Contentions of Respondent

  • Mr. Amol Nirmalkumar Suryawanshi, the advocate appearing on behalf of the Respondents submitted, that the question as to whether the relationship between the parties would be governed by the 1940 Act or the 1996 Act was so fundamental, that any mistakes in that behalf would invalidate the entire arbitration clause and as such there could not be any reference to arbitration at all. Therefore, the Courts were justified in rejecting the submissions advanced by the Appellant.

Court’s View

  • The Court held that all the requirements of an arbitration agreement as mentioned in Section 7 of the 1996 Act were satisfied in the present matter.
  • While deciding the question as to whether the reference made to the 1940 Act will have any bearing, the Court considered Section 85 of the 1996 Act, wherein sub section (2) stipulates that “notwithstanding such repeal the provisions of 1996 Act would apply in relation to arbitral proceedings which commenced on or after 1996 Act came into force.”
  • Relying on the M.M.T.C. Limited v.
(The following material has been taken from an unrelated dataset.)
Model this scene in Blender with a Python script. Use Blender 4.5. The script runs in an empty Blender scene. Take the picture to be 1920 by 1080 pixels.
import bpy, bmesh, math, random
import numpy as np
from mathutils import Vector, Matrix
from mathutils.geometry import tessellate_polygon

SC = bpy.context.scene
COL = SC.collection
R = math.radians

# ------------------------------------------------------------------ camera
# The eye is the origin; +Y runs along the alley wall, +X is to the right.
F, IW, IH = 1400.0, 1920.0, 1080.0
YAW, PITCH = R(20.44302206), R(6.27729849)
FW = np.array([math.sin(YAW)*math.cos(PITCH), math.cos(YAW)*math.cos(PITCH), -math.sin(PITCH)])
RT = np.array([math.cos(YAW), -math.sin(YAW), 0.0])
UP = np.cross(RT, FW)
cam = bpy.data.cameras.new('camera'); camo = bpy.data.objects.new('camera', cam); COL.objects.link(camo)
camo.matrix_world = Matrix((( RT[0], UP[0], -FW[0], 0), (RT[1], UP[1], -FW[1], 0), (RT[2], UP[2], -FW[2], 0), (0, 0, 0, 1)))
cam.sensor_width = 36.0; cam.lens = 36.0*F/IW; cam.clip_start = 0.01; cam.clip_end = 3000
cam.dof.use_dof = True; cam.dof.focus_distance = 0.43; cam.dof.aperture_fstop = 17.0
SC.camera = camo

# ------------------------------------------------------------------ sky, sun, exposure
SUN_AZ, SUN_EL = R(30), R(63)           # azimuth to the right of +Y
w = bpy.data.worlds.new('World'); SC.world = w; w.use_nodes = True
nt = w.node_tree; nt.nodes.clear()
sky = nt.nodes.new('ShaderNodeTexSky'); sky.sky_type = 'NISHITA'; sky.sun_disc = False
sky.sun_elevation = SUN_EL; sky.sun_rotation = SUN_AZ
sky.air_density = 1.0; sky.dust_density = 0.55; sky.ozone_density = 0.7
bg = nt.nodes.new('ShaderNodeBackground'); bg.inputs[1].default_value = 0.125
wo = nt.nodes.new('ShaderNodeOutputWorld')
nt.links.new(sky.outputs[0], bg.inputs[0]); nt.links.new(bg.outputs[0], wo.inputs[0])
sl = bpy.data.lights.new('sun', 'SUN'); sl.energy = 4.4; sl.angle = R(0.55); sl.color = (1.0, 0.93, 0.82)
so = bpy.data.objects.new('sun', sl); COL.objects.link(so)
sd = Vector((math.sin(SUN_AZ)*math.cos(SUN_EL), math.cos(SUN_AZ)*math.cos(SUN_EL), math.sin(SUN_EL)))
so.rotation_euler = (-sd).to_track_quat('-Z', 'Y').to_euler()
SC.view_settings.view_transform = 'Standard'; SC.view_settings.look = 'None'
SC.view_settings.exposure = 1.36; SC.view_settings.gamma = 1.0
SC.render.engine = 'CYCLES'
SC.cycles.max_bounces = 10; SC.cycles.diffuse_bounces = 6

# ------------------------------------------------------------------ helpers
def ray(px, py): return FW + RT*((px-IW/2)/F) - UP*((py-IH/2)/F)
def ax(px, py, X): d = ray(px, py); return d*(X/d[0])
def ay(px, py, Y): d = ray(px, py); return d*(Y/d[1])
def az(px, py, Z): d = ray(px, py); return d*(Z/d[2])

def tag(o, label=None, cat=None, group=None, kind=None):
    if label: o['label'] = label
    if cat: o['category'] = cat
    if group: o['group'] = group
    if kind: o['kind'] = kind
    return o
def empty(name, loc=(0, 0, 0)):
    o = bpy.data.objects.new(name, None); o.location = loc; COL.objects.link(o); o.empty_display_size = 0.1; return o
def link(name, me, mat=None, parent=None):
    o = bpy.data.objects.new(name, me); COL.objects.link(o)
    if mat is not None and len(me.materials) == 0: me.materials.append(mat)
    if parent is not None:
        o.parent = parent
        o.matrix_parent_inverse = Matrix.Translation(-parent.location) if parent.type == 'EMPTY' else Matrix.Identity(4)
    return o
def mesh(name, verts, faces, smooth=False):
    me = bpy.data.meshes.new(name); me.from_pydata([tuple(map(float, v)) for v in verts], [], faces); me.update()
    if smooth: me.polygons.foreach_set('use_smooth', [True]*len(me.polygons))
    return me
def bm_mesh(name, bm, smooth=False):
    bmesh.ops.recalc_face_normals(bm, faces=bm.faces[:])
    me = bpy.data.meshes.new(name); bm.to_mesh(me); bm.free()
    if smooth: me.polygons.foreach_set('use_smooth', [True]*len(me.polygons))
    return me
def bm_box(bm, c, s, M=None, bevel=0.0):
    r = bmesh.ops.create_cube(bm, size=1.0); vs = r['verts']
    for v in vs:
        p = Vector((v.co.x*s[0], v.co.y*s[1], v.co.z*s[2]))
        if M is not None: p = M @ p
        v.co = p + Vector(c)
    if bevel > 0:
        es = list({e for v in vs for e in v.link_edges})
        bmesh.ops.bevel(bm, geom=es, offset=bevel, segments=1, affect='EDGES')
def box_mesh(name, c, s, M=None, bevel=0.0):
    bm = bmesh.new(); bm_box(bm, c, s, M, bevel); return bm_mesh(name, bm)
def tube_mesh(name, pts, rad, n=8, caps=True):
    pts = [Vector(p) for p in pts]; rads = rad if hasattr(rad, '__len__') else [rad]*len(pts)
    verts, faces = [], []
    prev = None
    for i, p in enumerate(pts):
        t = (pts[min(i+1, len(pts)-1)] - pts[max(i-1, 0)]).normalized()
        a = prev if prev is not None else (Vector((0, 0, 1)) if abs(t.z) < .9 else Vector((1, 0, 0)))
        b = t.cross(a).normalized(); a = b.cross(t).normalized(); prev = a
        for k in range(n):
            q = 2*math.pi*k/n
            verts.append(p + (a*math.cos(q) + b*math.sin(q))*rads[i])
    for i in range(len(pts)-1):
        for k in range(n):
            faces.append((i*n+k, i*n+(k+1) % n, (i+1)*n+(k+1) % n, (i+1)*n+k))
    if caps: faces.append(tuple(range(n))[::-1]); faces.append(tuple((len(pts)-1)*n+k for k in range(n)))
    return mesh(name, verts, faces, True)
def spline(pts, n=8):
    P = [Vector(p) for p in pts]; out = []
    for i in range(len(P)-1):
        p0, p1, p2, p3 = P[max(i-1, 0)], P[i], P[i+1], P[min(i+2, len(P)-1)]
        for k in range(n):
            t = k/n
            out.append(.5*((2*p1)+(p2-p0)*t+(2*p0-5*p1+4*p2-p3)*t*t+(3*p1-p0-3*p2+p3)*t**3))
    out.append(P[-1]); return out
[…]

Sterlite Industries (India) Ltd decision, the Court inferred that the date of commencement of the arbitral proceedings was crucial and if such commencement was after 1996 Act had come into force, the provisions of the 1996 Act would govern the situation.
  • The Court opined that the correct approach would be in promoting the object of implementing the scheme of alternate dispute resolution, as submitted in MMTC Ltd. case. “It would be farfetched to come to the conclusion that there could be no arbitration at all” the Court further held.
  • The Court took a view that for the purposes of the applicability of 1996 Act it is material that there is an agreement between the parties to refer the disputes to arbitration. If there is such an arbitration agreement which satisfies the requirements of Section 7 of 1996 Act, and if no arbitral proceeding had commenced before 1996 Act came into force, the matter would be completely governed by the provisions of 1996 Act. Any reference to 1940 Act, in the arbitration agreement would be of no consequence and the matter would be referred to arbitration only in terms of 1996 Act consistent with the basic intent of the parties to refer the disputes to arbitration.
  • The Supreme Court thus set aside the order and judgement passed by the High Court and accepted the appeal preferred by the Appellant.
  • It ordered that the matter will be dealt by the trial court in accordance with Section 8 of the 1996 Act for effectuating the arbitration agreement. It further directed the Chief Justice of the High Court to appoint a third arbitrator under Section 11(4)(b) of the 1996 Act due to the failure of the two appointed arbitrators (by the parties) to appoint the third arbitrator within thirty days from the date of their appointments.